Lucy is slated to fly by Eurybates (and image Queta) in 2027, followed in quick succession by encounters with other Trojans in that swarm: Polymele (September 2027), Leucus (April 2028), and Orus (November 2028). After looping back toward Earth for another gravity assist, Lucy’s grand finale will be a double flyby of the Patroclus-Menoetius binary asteroid in the trailing (Trojan) swarm around 2033, bringing the total to eight Trojan asteroids visited by the mission’s end.
Each of these space rocks is unique, covering a range of sizes, compositions, and surface ages, and together they will provide a comparative treasure trove of data on the building blocks of the outer solar system.
Why Study Asteroids like Donaldjohanson?
Asteroids may be small, but they hold outsized importance in piecing together solar system history. Main-belt asteroids like Donaldjohanson are the leftover debris from the planet formation era, essentially raw materials that never formed a planet, remaining as records of the early solar system environment.

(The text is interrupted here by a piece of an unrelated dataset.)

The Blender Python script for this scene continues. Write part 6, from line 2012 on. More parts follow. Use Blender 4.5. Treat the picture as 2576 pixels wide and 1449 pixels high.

By examining an asteroid that is a known fragment of a larger body (as Donaldjohanson is), scientists can learn about the forces and outcomes of catastrophic collisions. Donaldjohanson’s very existence as a contact binary, formed when two rubble piles gently merged, speaks to the processes of accretion and aggregation that were happening among planetesimals eons ago.
The textures and craters on its surface record impacts over millions of years, acting like a geological logbook. As Dr. Levison noted, analyzing Donaldjohanson’s complex geology could illuminate the “building blocks and collisional processes” that ultimately shaped the rocky planets. In other words, studying such asteroids helps fill in chapters of the story of how Earth and its neighbors came to be.
Excitement and Next Steps
The success of the Donaldjohanson flyby has the Lucy team jubilant and confident as they press onward. This was Lucy’s second asteroid flyby of the mission, coming on the heels of the November 2023 visit to Dinkinesh, validating that the spacecraft’s systems can perform a complex encounter as designed.
The mission team also highlighted that each asteroid encounter provides new surprises. In the case of Dinkinesh, Lucy unexpectedly found a companion moonlet; with Donaldjohanson, the sheer complexity of the asteroid’s shape and geology has “knocked our socks off,” in Statler’s words. It’s a reminder that even small worlds can defy expectations.
With Donaldjohanson behind it, Lucy’s epic journey now turns toward Jupiter’s realm, and we can’t wait to see what it reveals next. Each flyby will be like opening a new chapter of a very old book. If the Donaldjohanson rehearsal is any indication, the pages of that book will be filled with intriguing and unexpected stories about our solar system’s youth. NASA’s Lucy is truly charting a course into the past, and with each asteroid encounter, we uncover a bit more about the origins of planets and the ingredients that made our own world.